У Маньяни была репутация женщины с невероятной потребностью в сексе, ей приписывалось множество любовных похождений. Не знаю, правда ли это. Никогда не видел, чтобы она кому-то открыто себя предлагала. Она часто говорила о сексе, причем довольно грубо, но ей это шло, и ее мужское чувство юмора никого не шокировало. Мне это казалось забавным и не безвкусным. Если кто-то намеренно старается тебя шокировать, это не так уж и шокирует. Она начинала с того, что пела непристойные песенки, и была по природе настоящей артисткой, готовой на все, чтобы привлечь внимание зрителей. У нее был один танцевальный номер, который исполнялся только в узкой компании: она изображала мужчину в состоянии эрекции, используя при этом любой подходящий предмет, который прятала под платьем или в брюках. Первый раз этот номер производил впечатление. Потом он казался вполне обыкновенным. Становилось даже скучно. Но вот вульгарной она мне никогда не казалась.

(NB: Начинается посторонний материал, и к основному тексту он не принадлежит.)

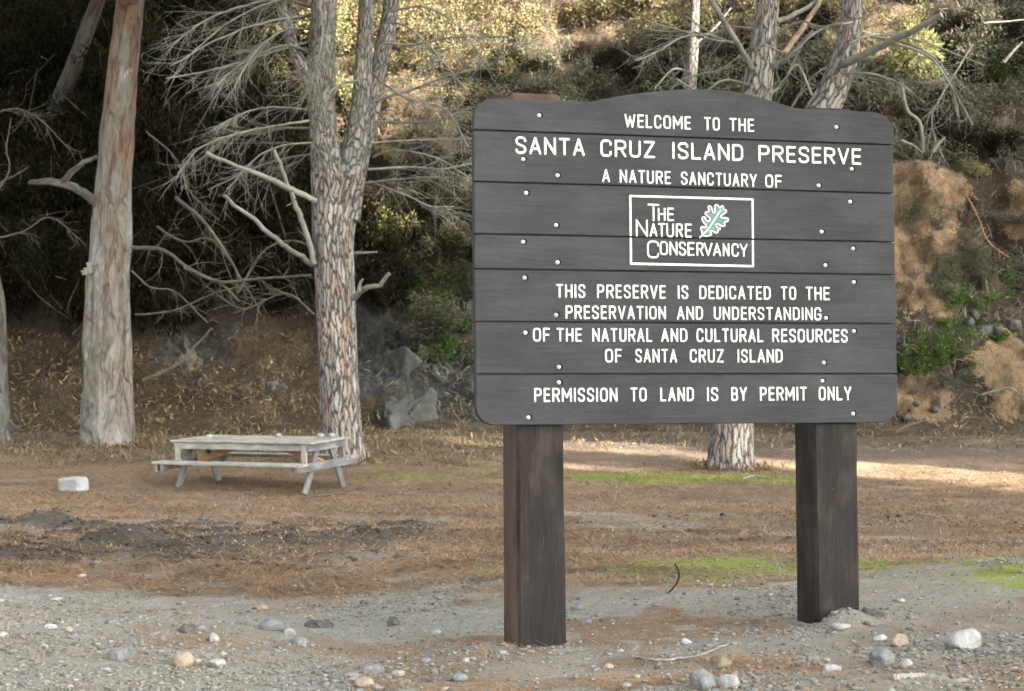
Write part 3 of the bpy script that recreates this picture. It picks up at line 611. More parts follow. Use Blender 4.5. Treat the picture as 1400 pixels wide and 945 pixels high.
def stroke(mb, P, r, lift):                       # a flat, slightly crowned painted stroke with round ends, P (n,2) on the board
    P = np.asarray(P, float); n = len(P)
    closed = np.linalg.norm(P[0] - P[-1]) < 1e-6
    t = np.gradient(P, axis=0)
    if closed: t[0] = t[-1] = P[1] - P[-2]
    t /= np.linalg.norm(t, axis=1)[:, None] + 1e-12; nn = np.c_[-t[:, 1], t[:, 0]]
    pro = [(-1, .0003), (-.86, lift), (0, lift + .0004), (.86, lift), (1, .0003)]
    V = np.concatenate([bp(P[:, 0] + nn[:, 0] * r * a, P[:, 1] + nn[:, 1] * r * a, np.full(n, d)) for a, d in pro])
    q = []
    for k in range(4):
        a = np.arange(n - 1); q.append(np.c_[k * n + a, k * n + a + 1, (k + 1) * n + a + 1, (k + 1) * n + a])
    mb.add(V, np.concatenate(q)[:, ::-1])
    if not closed:
        for e, sgn in ((0, -1), (n - 1, 1)):
            A = np.linspace(-np.pi / 2, np.pi / 2, 9); rings = []
            for f_, d in ((1, .0003), (.86, lift)):
                c = P[e] + (np.cos(A)[:, None] * t[e] * sgn + np.sin(A)[:, None] * nn[e]) * r * f_; rings.append(bp(c[:, 0], c[:, 1], np.full(9, d)))
            V = np.vstack(rings + [bp(P[e, 0], P[e, 1], lift + .0004)[None]])
            q4 = np.array([[k, k + 1, 10 + k, 9 + k] for k in range(8)]); q3 = np.array([[9 + k, 10 + k, 18] for k in range(8)])
            if sgn < 0: q4, q3 = q4[:, ::-1], q3[:, ::-1]
            mb.add(V, [q4, q3])
lift_i = [0]
def glyph(mb, ch, u0, u1, v0, v1, sl, r):         # box on the board; sl = slope of the base line
    for kind, P in GL[ch][1]:
        P = np.array(P, float)
        if kind == 'c': P = catmull(P, len(P) * 5)
        else: P = catmull(P, 4)
        w0, w1 = u0 + r, u1 - r
        if w1 < w0: w0 = w1 = (u0 + u1) / 2
        x = w0 + P[:, 0] * (w1 - w0); y = v0 + r + P[:, 1] * (v1 - v0 - 2 * r) + sl * (x - u0)
        lift_i[0] += 1; stroke(mb, np.c_[x, y], r, .0016 + .00028 * (lift_i[0] % 9))
def word(mb, txt, xl_, xr_, tl, bl2, tr, br2, rel=.072):   # extents of a word in the photo, put on the board plane
    a = np.array(onboard(xl_, tl)); b1 = np.array(onboard(xl_, bl2)); c = np.array(onboard(xr_, tr)); d = np.array(onboard(xr_, br2))
    h = ((a - b1)[1] + (c - d)[1]) / 2; r = h * rel
    u0 = (a[0] + b1[0]) / 2; u1 = (c[0] + d[0]) / 2; sl = (d[1] - b1[1]) / (u1 - u0)
    gap = .14; W_ = sum(GL[ch][0] for ch in txt) + gap * (len(txt) - 1); k = (u1 - u0) / W_; u = u0
    for ch in txt:
        wch = GL[ch][0] * k
        glyph(mb, ch, u, u + wch, b1[1] + sl * (u - u0), b1[1] + sl * (u - u0) + h, sl, r); u += wch + gap * k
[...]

Со мной она всегда держалась естественно, хотя иногда могла разыграть небольшой спектакль. Это означало, что она узнала о затеваемой мною новой картине и таким образом показывала, что доступна — конечно, только для роли в фильме. Болтали, что когда она говорит о сексе, то недвусмысленно предлагает себя, хотя я никогда не понимал это таким образом. Говорили также, что она ведет себя, как мужчина, и всегда берет инициативу в свои руки, получая то, что хочет. Говорили, что она знает, как делать такие предложения, и не боится получить отказ, к чему должен быть готов любой мужчина. Все, что могу сказать: лично я никаких предложений от нее не получал. Может быть, она понимала, что в то время ни для одной женщины в мире, кроме Джульетты, в моей жизни не было места.
Мне нравится защищать женщину, покровительствовать ей. А с Маньяни я никогда не чувствовал себя настолько сильным, чтобы оказывать ей покровительство — разве только в конце жизни, когда она была очень больна.